Report how many lines contain the word "pixels", with no other text.

** START OF Provided records **

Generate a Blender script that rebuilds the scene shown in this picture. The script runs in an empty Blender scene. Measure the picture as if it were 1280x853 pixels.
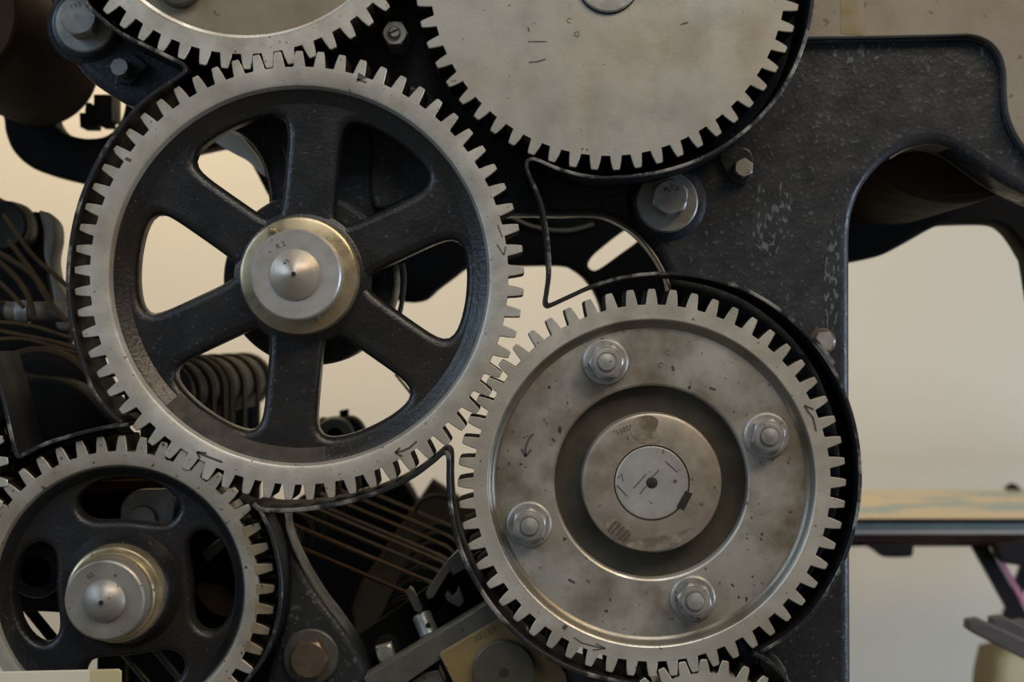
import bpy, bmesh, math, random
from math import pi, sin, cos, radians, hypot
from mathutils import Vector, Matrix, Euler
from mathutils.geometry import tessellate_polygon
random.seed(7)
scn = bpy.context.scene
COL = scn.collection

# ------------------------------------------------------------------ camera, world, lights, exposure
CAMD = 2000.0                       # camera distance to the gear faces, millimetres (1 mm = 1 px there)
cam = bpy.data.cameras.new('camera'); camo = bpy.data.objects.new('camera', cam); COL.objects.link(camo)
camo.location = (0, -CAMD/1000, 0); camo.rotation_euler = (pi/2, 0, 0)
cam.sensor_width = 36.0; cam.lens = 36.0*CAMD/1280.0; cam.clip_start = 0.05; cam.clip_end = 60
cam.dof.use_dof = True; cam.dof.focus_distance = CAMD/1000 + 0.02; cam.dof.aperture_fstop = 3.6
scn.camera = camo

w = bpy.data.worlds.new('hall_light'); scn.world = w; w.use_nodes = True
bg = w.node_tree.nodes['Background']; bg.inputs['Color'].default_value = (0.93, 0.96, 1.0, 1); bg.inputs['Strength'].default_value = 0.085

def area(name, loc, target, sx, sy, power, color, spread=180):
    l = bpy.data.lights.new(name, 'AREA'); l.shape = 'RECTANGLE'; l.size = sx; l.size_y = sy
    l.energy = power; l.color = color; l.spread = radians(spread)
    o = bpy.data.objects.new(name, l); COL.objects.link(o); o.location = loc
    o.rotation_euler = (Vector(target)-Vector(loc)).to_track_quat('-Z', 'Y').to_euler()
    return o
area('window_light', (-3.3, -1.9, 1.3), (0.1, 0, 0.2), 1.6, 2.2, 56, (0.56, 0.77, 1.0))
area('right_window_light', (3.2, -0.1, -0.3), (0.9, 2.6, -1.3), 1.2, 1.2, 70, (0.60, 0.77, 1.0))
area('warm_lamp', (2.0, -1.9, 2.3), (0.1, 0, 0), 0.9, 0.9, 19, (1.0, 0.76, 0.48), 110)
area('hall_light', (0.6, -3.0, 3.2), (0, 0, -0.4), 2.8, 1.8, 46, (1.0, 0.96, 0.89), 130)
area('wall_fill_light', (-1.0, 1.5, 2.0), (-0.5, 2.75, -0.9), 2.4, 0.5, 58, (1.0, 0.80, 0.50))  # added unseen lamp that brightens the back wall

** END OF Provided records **
** START OF Provided records **

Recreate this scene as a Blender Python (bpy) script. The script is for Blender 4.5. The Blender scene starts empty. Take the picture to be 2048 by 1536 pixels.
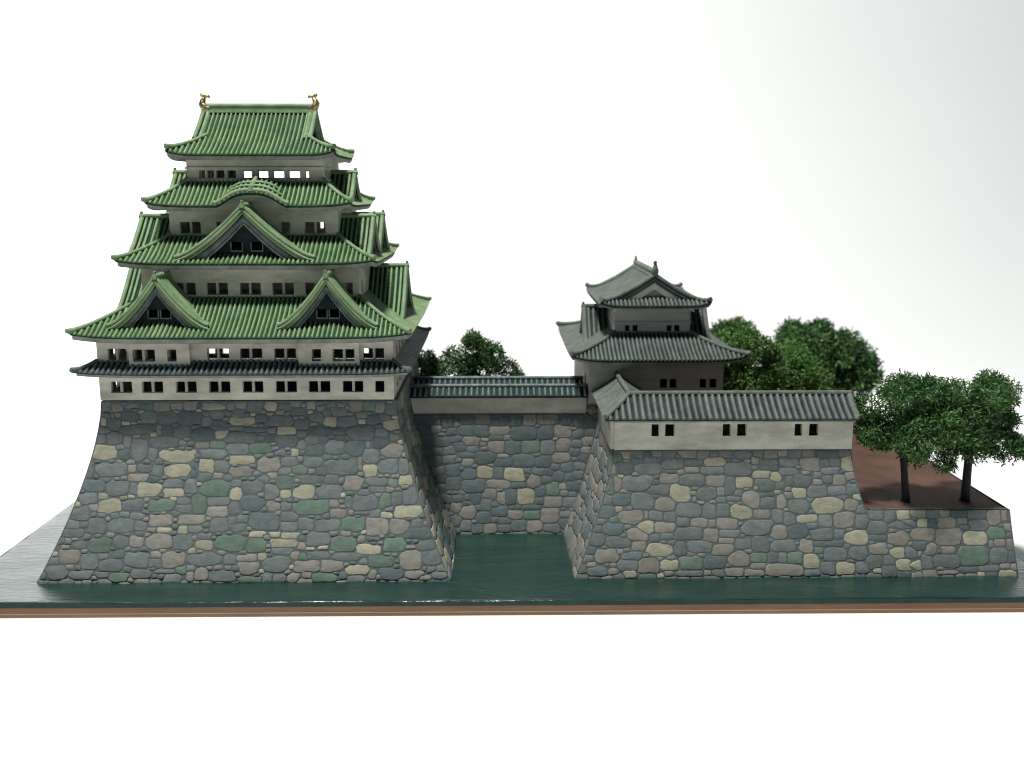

** END OF Provided records **

* Output below *
2